America is not a country – America is a concept

America is not a country.

America is a concept.

A concept based on the founding fathers’ words in the Declaration of Independence, the document that announces America’s creation. Words that America did not live up to at that time, words that America has fought to live up to ever since, but words in which America was created:

We hold these truths to be self-evident, that all men are created equal, that they are endowed by their Creator with certain unalienable Rights, that among these are Life, Liberty, and the pursuit of Happiness.

America is the largest and the world’s only real “melting pot,” A society whose success is defined by immigrants’ contributions from all over sharing thoughts and ideas to create one new culture. It is written in the United States’ very seal, E pluribus unum – “From many, one.”

Sadly, at the very time, America is becoming increasingly diverse; it is becoming more polarized. The concept on which it was founded, the concept that allowed it to become the world’s leading nation, is slowly being forgotten by many of its citizens.  Just as the founding fathers spent four long months debating with each other, listening to each other’s points of view, and coming to compromises that benefited the collective in a real democracy, the citizens must listen to and understand one another. They cannot hope to sustain their democracy by merely pursuing their interests;  They must be willing to make concessions in the hope of finding common ground for the good of America as a whole. 

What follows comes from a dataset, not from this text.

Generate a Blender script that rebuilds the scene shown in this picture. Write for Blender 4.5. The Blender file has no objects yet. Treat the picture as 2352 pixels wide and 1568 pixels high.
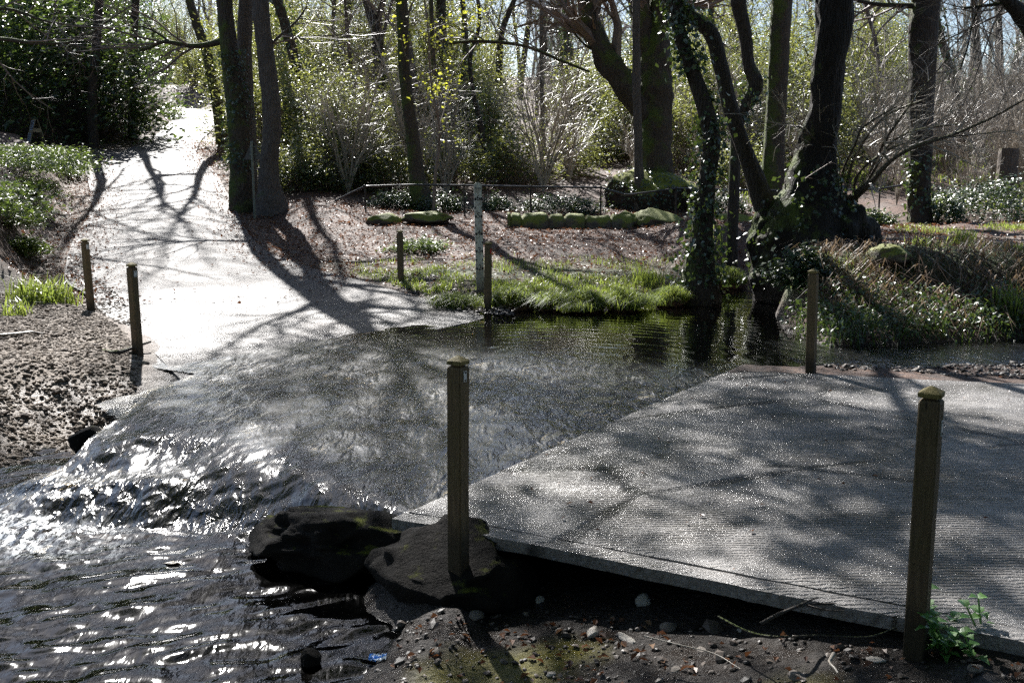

Online decision-making platform Cloverpop found a direct link between workplace diversity and decision-making.  When diverse teams made a business decision, they outperformed individual decision-makers up to 87% of the time.  When employees with different backgrounds and perspectives come together, they develop more solutions, which leads to more informed and improved decision-making processes and results.  Whether some accept it or not, this is the hallmark of America.  It is what makes America stand out. America is not a specific racial or ethnic identity or religious belief.  America is differing groups with varying moral and religious outlooks, coming together to embrace America’s concept. It is in their diversity that America exists.

In the last four years, we have seen America led by a President who promoted division and hatred.  Stroked fears and tacitly promoted the idea that for a particular segment, they were losing their America.  Ironically it was the person he defeated to become President who truly understood what makes America great when she said:

What we have to do… is to find a way to celebrate our diversity and debate our differences without fracturing our communities.

Secretary Clinton understood that no one group could claim America, and therefore no one group can lose America. America is what it is because it is a beautiful mosaic, and while we may not always see eye to eye, that is fine.  We may have differences, that too is fine.  As Surak, the most influential philosopher in the history of the planet Vulcan, remarked:

I am pleased to see that we have differences.  May we together become greater than the sum of both of us.